= Aim of the exercise =
Reproduce the listing below exactly. Pictures do not belong in the copy.

= Data segment =
▬▬▬▬▬▬▬▬▬▬

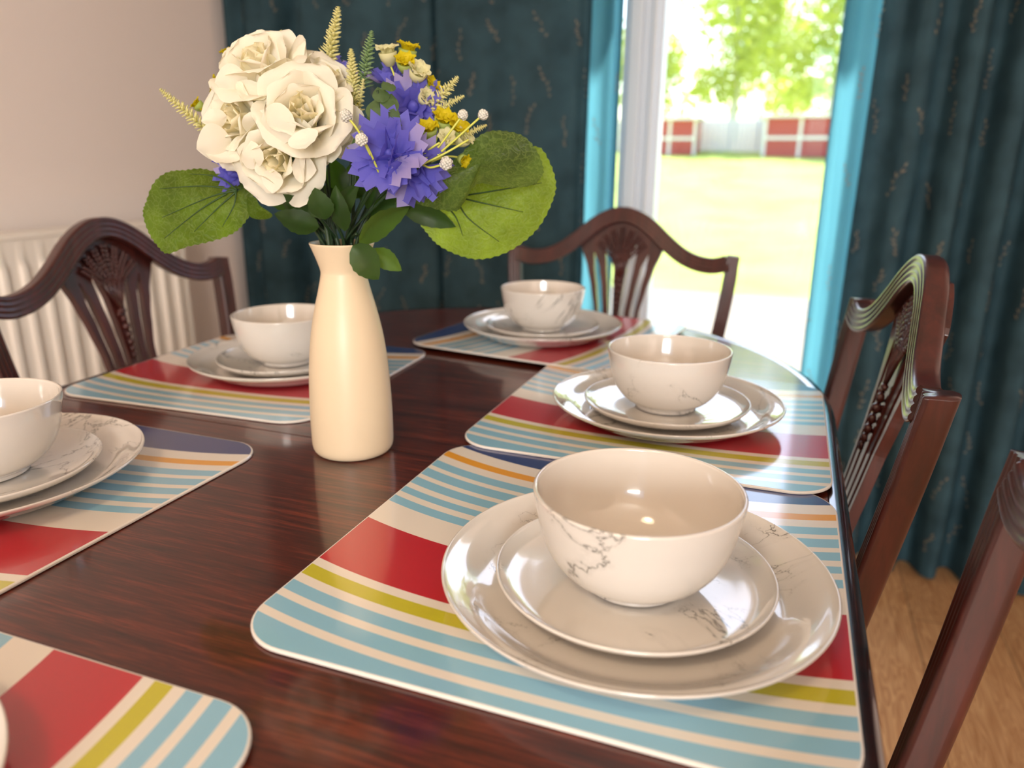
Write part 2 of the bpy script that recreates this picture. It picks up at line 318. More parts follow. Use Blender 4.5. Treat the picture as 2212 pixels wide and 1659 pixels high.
# ------------------------------------------------------------------ curtains
def curtain(name,prof,z0,z1,amp_bottom,seed,label,lin=None):
    rnd=random.Random(seed); pts=catmull([(x,y,0) for x,y in prof],10); n=len(pts); nz=60; bm=bmesh.new()
    ym=sum(p.y for p in pts)/n
    def surf(i,t):                        # i along width index (float), t 0 bottom..1 top
        a=int(min(max(i,0),n-1.001)); f=i-a; p=pts[a].lerp(pts[a+1],f)
        k=1+amp_bottom*(1-t)
        wob=.006*noise.noise((p.x*9,t*3.1,seed))+.0025*noise.noise((p.x*60,t*14,seed+3))
        return Vector((p.x+.012*noise.noise((p.x*4,t*2.2,seed+7)),ym+(p.y-ym)*k+wob,z0+(z1-z0)*t))
    g=[[bm.verts.new(surf(i,j/nz)) for j in range(nz+1)] for i in range(n)]
    for i in range(n-1):
        for j in range(nz):
            f=bm.faces.new((g[i][j],g[i+1][j],g[i+1][j+1],g[i][j+1])); xm=pts[i].x
            if lin[0]<xm<lin[1]: f.material_index=2
    # embroidered sprigs, lying on the cloth
    def sp(u,v):                          # metres along cloth -> surface
        return surf(u,v)
    L=[0]
    for a,b in zip(pts,pts[1:]): L.append(L[-1]+(b-a).length)
    def at(s,z):
        s=min(max(s,0),L[-1]-1e-4); 
        lo=0
        while L[lo+1]<s: lo+=1
        i=lo+(s-L[lo])/(L[lo+1]-L[lo]); t=(z-z0)/(z1-z0); p=surf(i,t); q=surf(min(i+.3,n-1.01),t); q0=surf(max(i-.3,0),t)
        d=(q-q0); nn=Vector((d.y,-d.x,0)).normalized(); return p+nn*.0012
    def leaf(s,z,ang,ln,wd):
        cu,cv=math.cos(ang),math.sin(ang); vs=[]
        for a,b in ((0,0),(.3,.5),(.62,.42),(1,0),(.62,-.42),(.3,-.5)):
            ds=a*ln*cu-b*wd*cv; dz=a*ln*cv+b*wd*cu; vs.append(bm.verts.new(at(s+ds,z+dz)))
        f=bm.faces.new(vs); f.material_index=1
    row=0; z=.1
    while z<1.75:
        s=.03+(.06 if row%2 else 0)+rnd.random()*.03
        while s<L[-1]-.03:
            a0=PI/2+rnd.uniform(-.35,.35); h=rnd.uniform(.045,.075); m=rnd.randint(4,6); bend=rnd.uniform(-.5,.5)
            ps,pz=s,z+rnd.uniform(-.03,.03)
            for q in range(m):
                t=q/(m-1); a=a0+bend*t
                leaf(ps,pz,a,h/m*1.1,.0014)
                leaf(ps,pz,a+rnd.choice((-1,1))*rnd.uniform(.5,.9),rnd.uniform(.009,.017),rnd.uniform(.003,.005))
                ps+=math.cos(a)*h/m; pz+=math.sin(a)*h/m
            leaf(ps,pz,a0+bend,.011,.005)
            s+=rnd.uniform(.10,.14)
        z+=.125; row+=1
    o=link(name,bm,['curtain','sprig','curtain_edge'],rec=False)
    tag(o,label,'curtain','teal curtains at the garden door')
    return o
lp=[(-1.725,2.06),(-1.68,2.02),(-1.64,2.045),(-1.60,2.015),(-1.56,2.03),(-1.53,2.05),(-1.50,2.10),(-1.47,2.10),(-1.445,2.05),(-1.42,2.025),(-1.33,2.03),(-1.25,2.022),(-1.17,2.034),(-1.08,2.024),(-1.0,2.03),(-.985,2.055),(-.97,2.03),(-.90,2.022),(-.82,2.03),(-.74,2.024),(-.66,2.035),(-.585,2.03),(-.555,2.045),(-.53,2.022),(-.505,2.03),(-.488,2.062),(-.472,2.055),(-.462,2.03),(-.458,2.05)]
curtain('curtain',lp,.012,2.30,.35,3,'teal curtain with tan leaf sprigs hanging left of the garden door',(-.537,0))
rp=[(.072,2.085),(.068,2.05),(.072,2.022),(.09,2.015),(.115,2.022),(.14,2.02),(.165,2.045),(.195,2.05),(.225,2.018),(.255,2.02),(.275,2.055),(.30,2.06),(.325,2.018),(.355,2.012),(.375,2.055),(.40,2.06),(.425,2.015),(.455,2.01),(.475,2.055),(.50,2.06),(.525,2.012),(.56,2.01),(.58,2.06),(.61,2.06),(.635,2.012),(.67,2.01),(.69,2.055),(.72,2.06),(.75,2.012),(.79,2.012),(.81,2.05),(.85,2.05),(.88,2.015),(.95,2.015),(1.0,2.05),(1.06,2.02),(1.15,2.03)]
curtain('curtain',rp,.012,2.30,.45,11,'teal curtain in tight folds hanging right of the garden door',(-1,.146))
bm=bmesh.new(); tube(bm,[(-1.72,2.06,2.32),(1.3,2.06,2.32)],.014,12); pole=link('curtain_pole',bm,'brass'); tag(pole,'metal pole carrying both teal curtains above the garden door','curtain pole')
# ------------------------------------------------------------------ the table
TX,HW=-.4175,.4915; TY0,TY1,TB=.17,.95,.515
def outline(off=0,n=48):
    pts=[]
    for i in range(n+1):
        a=PI*i/n; pts.append((TX+(HW+off)*math.cos(a),TY1+(TB+off)*math.sin(a)))
    for i in range(n+1):
        a=PI+PI*i/n; pts.append((TX+(HW+off)*math.cos(a),TY0+(TB+off)*math.sin(a)))
    return pts
table=empty('dining_table',(TX,.56,0),0,'long polished mahogany dining table with rounded ends and dark moulded edge','table')
def clip_poly(pts,y0,y1):
    def half(p,f,yc):
        o=[]
        for a,b in zip(p,p[1:]+p[:1]):
            if f(a[1]): o.append(a)
            if f(a[1])!=f(b[1]):
                t=(yc-a[1])/(b[1]-a[1]); o.append((a[0]+(b[0]-a[0])*t,yc))
        return o
    return half(half(pts,lambda y:y>=y0,y0),lambda y:y<=y1,y1)
def top_piece(name,y0,y1):
    pl=clip_poly(outline(-.0135),y0,y1); bm=bmesh.new()
    pl=[p for i,p in enumerate(pl) if (Vector(p)-Vector(pl[i-1])).length>1e-5]
    a=[bm.verts.new((x-TX,y-.56,T)) for x,y in pl]; b=[bm.verts.new((x-TX,y-.56,T-.022)) for x,y in pl]
    bm.faces.new(a); bm.faces.new(b[::-1])
    for i in range(len(a)): j=(i+1)%len(a); bm.faces.new((a[i],b[i],b[j],a[j]))
    e=[x for x in bm.edges if all(abs(v.co.z-T)<1e-6 for v in x.verts)]
    bmesh.ops.bevel(bm,geom=e,offset=.0007,segments=2,affect='EDGES')
    return link(name,bm,'mahogany_top',table,smooth=False)
top_piece('table_top',-1,.6515); top_piece('table_leaf',.6520,.9995); top_piece('table_top',1.0,3)
prof=[(-.0132,-.022),(-.0132,-.0002),(-.0125,.0001),(-.005,.0003),(-.002,.0006),(.0015,-.0005),(.004,-.004),(.0045,-.008),(.0035,-.012),(.006,-.016),(.0045,-.024),(-.004,-.030),(-.02,-.030)]
bm=bmesh.new(); rows=[[bm.verts.new((x-TX,y-.56,T+z)) for x,y in outline(o)] for o,z in prof]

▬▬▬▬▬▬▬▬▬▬

= Result of the task =
Write part 2 of the bpy script that recreates this picture. It picks up at line 318. More parts follow. Use Blender 4.5. Treat the picture as 2212 pixels wide and 1659 pixels high.
# ------------------------------------------------------------------ curtains
def curtain(name,prof,z0,z1,amp_bottom,seed,label,lin=None):
    rnd=random.Random(seed); pts=catmull([(x,y,0) for x,y in prof],10); n=len(pts); nz=60; bm=bmesh.new()
    ym=sum(p.y for p in pts)/n
    def surf(i,t):                        # i along width index (float), t 0 bottom..1 top
        a=int(min(max(i,0),n-1.001)); f=i-a; p=pts[a].lerp(pts[a+1],f)
        k=1+amp_bottom*(1-t)
        wob=.006*noise.noise((p.x*9,t*3.1,seed))+.0025*noise.noise((p.x*60,t*14,seed+3))
        return Vector((p.x+.012*noise.noise((p.x*4,t*2.2,seed+7)),ym+(p.y-ym)*k+wob,z0+(z1-z0)*t))
    g=[[bm.verts.new(surf(i,j/nz)) for j in range(nz+1)] for i in range(n)]
    for i in range(n-1):
        for j in range(nz):
            f=bm.faces.new((g[i][j],g[i+1][j],g[i+1][j+1],g[i][j+1])); xm=pts[i].x
            if lin[0]<xm<lin[1]: f.material_index=2
    # embroidered sprigs, lying on the cloth
    def sp(u,v):                          # metres along cloth -> surface
        return surf(u,v)
    L=[0]
    for a,b in zip(pts,pts[1:]): L.append(L[-1]+(b-a).length)
    def at(s,z):
        s=min(max(s,0),L[-1]-1e-4); 
        lo=0
        while L[lo+1]<s: lo+=1
        i=lo+(s-L[lo])/(L[lo+1]-L[lo]); t=(z-z0)/(z1-z0); p=surf(i,t); q=surf(min(i+.3,n-1.01),t); q0=surf(max(i-.3,0),t)
        d=(q-q0); nn=Vector((d.y,-d.x,0)).normalized(); return p+nn*.0012
    def leaf(s,z,ang,ln,wd):
        cu,cv=math.cos(ang),math.sin(ang); vs=[]
        for a,b in ((0,0),(.3,.5),(.62,.42),(1,0),(.62,-.42),(.3,-.5)):
            ds=a*ln*cu-b*wd*cv; dz=a*ln*cv+b*wd*cu; vs.append(bm.verts.new(at(s+ds,z+dz)))
        f=bm.faces.new(vs); f.material_index=1
    row=0; z=.1
    while z<1.75:
        s=.03+(.06 if row%2 else 0)+rnd.random()*.03
        while s<L[-1]-.03:
            a0=PI/2+rnd.uniform(-.35,.35); h=rnd.uniform(.045,.075); m=rnd.randint(4,6); bend=rnd.uniform(-.5,.5)
            ps,pz=s,z+rnd.uniform(-.03,.03)
            for q in range(m):
                t=q/(m-1); a=a0+bend*t
                leaf(ps,pz,a,h/m*1.1,.0014)
                leaf(ps,pz,a+rnd.choice((-1,1))*rnd.uniform(.5,.9),rnd.uniform(.009,.017),rnd.uniform(.003,.005))
                ps+=math.cos(a)*h/m; pz+=math.sin(a)*h/m
            leaf(ps,pz,a0+bend,.011,.005)
            s+=rnd.uniform(.10,.14)
        z+=.125; row+=1
    o=link(name,bm,['curtain','sprig','curtain_edge'],rec=False)
    tag(o,label,'curtain','teal curtains at the garden door')
    return o
lp=[(-1.725,2.06),(-1.68,2.02),(-1.64,2.045),(-1.60,2.015),(-1.56,2.03),(-1.53,2.05),(-1.50,2.10),(-1.47,2.10),(-1.445,2.05),(-1.42,2.025),(-1.33,2.03),(-1.25,2.022),(-1.17,2.034),(-1.08,2.024),(-1.0,2.03),(-.985,2.055),(-.97,2.03),(-.90,2.022),(-.82,2.03),(-.74,2.024),(-.66,2.035),(-.585,2.03),(-.555,2.045),(-.53,2.022),(-.505,2.03),(-.488,2.062),(-.472,2.055),(-.462,2.03),(-.458,2.05)]
curtain('curtain',lp,.012,2.30,.35,3,'teal curtain with tan leaf sprigs hanging left of the garden door',(-.537,0))
rp=[(.072,2.085),(.068,2.05),(.072,2.022),(.09,2.015),(.115,2.022),(.14,2.02),(.165,2.045),(.195,2.05),(.225,2.018),(.255,2.02),(.275,2.055),(.30,2.06),(.325,2.018),(.355,2.012),(.375,2.055),(.40,2.06),(.425,2.015),(.455,2.01),(.475,2.055),(.50,2.06),(.525,2.012),(.56,2.01),(.58,2.06),(.61,2.06),(.635,2.012),(.67,2.01),(.69,2.055),(.72,2.06),(.75,2.012),(.79,2.012),(.81,2.05),(.85,2.05),(.88,2.015),(.95,2.015),(1.0,2.05),(1.06,2.02),(1.15,2.03)]
curtain('curtain',rp,.012,2.30,.45,11,'teal curtain in tight folds hanging right of the garden door',(-1,.146))
bm=bmesh.new(); tube(bm,[(-1.72,2.06,2.32),(1.3,2.06,2.32)],.014,12); pole=link('curtain_pole',bm,'brass'); tag(pole,'metal pole carrying both teal curtains above the garden door','curtain pole')
# ------------------------------------------------------------------ the table
TX,HW=-.4175,.4915; TY0,TY1,TB=.17,.95,.515
def outline(off=0,n=48):
    pts=[]
    for i in range(n+1):
        a=PI*i/n; pts.append((TX+(HW+off)*math.cos(a),TY1+(TB+off)*math.sin(a)))
    for i in range(n+1):
        a=PI+PI*i/n; pts.append((TX+(HW+off)*math.cos(a),TY0+(TB+off)*math.sin(a)))
    return pts
table=empty('dining_table',(TX,.56,0),0,'long polished mahogany dining table with rounded ends and dark moulded edge','table')
def clip_poly(pts,y0,y1):
    def half(p,f,yc):
        o=[]
        for a,b in zip(p,p[1:]+p[:1]):
            if f(a[1]): o.append(a)
            if f(a[1])!=f(b[1]):
                t=(yc-a[1])/(b[1]-a[1]); o.append((a[0]+(b[0]-a[0])*t,yc))
        return o
    return half(half(pts,lambda y:y>=y0,y0),lambda y:y<=y1,y1)
def top_piece(name,y0,y1):
    pl=clip_poly(outline(-.0135),y0,y1); bm=bmesh.new()
    pl=[p for i,p in enumerate(pl) if (Vector(p)-Vector(pl[i-1])).length>1e-5]
    a=[bm.verts.new((x-TX,y-.56,T)) for x,y in pl]; b=[bm.verts.new((x-TX,y-.56,T-.022)) for x,y in pl]
    bm.faces.new(a); bm.faces.new(b[::-1])
    for i in range(len(a)): j=(i+1)%len(a); bm.faces.new((a[i],b[i],b[j],a[j]))
    e=[x for x in bm.edges if all(abs(v.co.z-T)<1e-6 for v in x.verts)]
    bmesh.ops.bevel(bm,geom=e,offset=.0007,segments=2,affect='EDGES')
    return link(name,bm,'mahogany_top',table,smooth=False)
top_piece('table_top',-1,.6515); top_piece('table_leaf',.6520,.9995); top_piece('table_top',1.0,3)
prof=[(-.0132,-.022),(-.0132,-.0002),(-.0125,.0001),(-.005,.0003),(-.002,.0006),(.0015,-.0005),(.004,-.004),(.0045,-.008),(.0035,-.012),(.006,-.016),(.0045,-.024),(-.004,-.030),(-.02,-.030)]
bm=bmesh.new(); rows=[[bm.verts.new((x-TX,y-.56,T+z)) for x,y in outline(o)] for o,z in prof]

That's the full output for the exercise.